◆ **INFORMATION SHOWN**:
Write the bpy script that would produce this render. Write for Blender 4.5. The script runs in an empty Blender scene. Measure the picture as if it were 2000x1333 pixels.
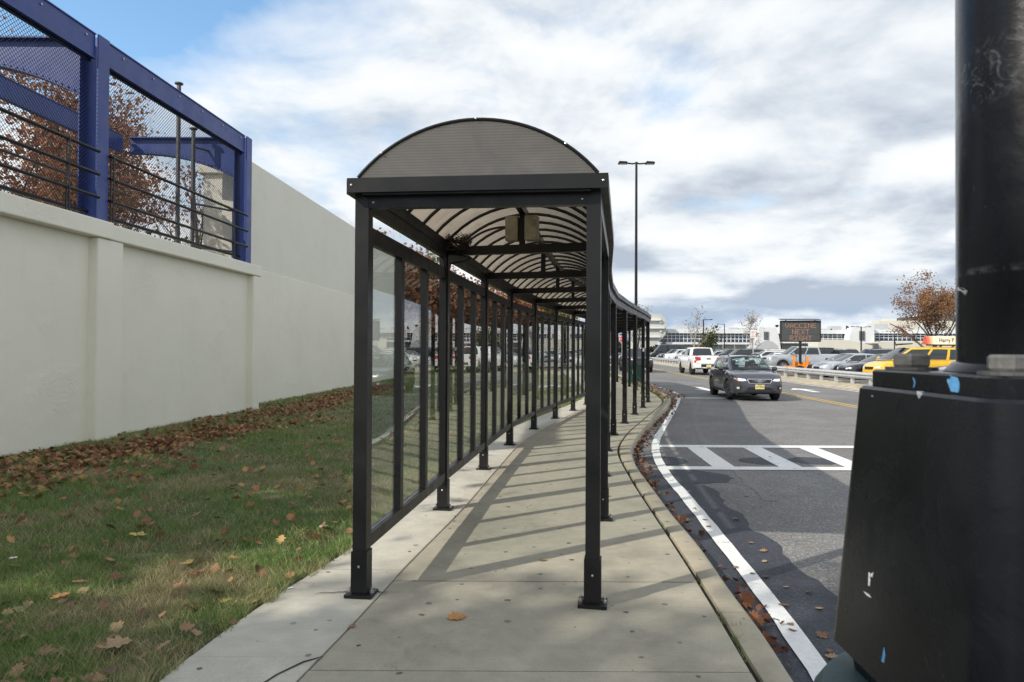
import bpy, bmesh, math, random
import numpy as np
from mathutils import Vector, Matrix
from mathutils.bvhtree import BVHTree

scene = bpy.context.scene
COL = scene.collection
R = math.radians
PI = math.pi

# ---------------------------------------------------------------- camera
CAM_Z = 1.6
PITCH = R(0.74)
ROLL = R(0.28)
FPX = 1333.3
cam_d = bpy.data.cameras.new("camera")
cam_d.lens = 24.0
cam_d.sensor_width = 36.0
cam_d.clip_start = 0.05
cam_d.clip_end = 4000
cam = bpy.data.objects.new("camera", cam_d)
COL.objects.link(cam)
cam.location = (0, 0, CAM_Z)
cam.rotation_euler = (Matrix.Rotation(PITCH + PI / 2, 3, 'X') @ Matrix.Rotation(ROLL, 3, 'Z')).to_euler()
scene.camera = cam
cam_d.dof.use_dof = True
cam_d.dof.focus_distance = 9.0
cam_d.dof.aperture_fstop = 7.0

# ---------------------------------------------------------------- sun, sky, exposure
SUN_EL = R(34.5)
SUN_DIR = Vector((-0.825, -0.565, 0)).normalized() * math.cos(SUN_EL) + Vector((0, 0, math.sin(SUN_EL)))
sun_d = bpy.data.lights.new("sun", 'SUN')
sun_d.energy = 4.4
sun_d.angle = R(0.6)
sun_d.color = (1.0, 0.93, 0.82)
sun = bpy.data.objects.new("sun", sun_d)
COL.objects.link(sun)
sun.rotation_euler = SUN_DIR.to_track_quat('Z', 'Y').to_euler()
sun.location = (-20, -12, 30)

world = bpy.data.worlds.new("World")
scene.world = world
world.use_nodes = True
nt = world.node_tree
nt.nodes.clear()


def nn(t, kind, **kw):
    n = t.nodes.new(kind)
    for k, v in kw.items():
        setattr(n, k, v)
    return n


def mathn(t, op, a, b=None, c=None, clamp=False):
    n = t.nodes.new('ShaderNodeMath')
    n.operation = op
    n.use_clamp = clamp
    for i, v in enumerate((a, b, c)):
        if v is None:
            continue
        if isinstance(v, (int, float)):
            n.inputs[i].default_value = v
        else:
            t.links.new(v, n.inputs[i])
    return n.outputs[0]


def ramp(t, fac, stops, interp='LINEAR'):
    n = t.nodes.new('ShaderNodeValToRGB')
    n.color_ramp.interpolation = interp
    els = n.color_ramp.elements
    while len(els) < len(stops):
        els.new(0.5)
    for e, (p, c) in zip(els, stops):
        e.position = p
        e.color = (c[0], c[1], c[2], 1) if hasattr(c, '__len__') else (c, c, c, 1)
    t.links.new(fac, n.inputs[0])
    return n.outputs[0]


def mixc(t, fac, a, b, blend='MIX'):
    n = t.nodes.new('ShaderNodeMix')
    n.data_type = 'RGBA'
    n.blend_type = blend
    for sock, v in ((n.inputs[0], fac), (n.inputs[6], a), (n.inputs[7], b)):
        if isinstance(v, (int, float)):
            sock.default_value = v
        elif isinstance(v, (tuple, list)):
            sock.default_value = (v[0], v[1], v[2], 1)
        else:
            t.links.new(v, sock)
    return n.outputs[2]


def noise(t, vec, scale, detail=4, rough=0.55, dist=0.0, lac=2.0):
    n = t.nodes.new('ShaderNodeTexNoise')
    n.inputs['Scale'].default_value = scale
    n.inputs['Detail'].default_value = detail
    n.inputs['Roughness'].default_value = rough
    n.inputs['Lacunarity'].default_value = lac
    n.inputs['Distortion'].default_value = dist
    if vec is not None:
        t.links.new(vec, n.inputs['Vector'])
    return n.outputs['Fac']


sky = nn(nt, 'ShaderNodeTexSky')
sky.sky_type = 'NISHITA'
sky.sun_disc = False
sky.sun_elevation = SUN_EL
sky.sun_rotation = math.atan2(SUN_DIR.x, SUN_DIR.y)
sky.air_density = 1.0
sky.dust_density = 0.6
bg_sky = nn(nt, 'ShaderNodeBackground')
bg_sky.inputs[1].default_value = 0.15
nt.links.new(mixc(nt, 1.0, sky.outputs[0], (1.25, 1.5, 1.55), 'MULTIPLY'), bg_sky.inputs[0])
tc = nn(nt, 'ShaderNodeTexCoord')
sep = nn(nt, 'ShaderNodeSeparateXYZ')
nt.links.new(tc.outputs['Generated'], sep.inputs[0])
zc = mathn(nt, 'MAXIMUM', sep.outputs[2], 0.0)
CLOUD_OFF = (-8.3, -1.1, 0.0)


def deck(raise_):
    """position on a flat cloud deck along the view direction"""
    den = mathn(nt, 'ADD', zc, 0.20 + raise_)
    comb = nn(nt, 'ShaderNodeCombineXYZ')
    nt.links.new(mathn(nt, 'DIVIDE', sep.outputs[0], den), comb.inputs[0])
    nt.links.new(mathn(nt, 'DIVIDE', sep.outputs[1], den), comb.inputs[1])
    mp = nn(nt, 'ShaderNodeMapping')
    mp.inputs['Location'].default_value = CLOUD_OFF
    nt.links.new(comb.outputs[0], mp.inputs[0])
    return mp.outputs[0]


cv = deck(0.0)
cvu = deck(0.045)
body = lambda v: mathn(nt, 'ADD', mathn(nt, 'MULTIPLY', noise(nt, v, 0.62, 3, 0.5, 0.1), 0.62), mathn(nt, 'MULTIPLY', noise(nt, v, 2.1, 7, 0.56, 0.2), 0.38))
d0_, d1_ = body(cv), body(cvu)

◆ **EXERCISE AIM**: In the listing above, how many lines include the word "scene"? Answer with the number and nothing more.

◆ **COMPLETED TASK**: 5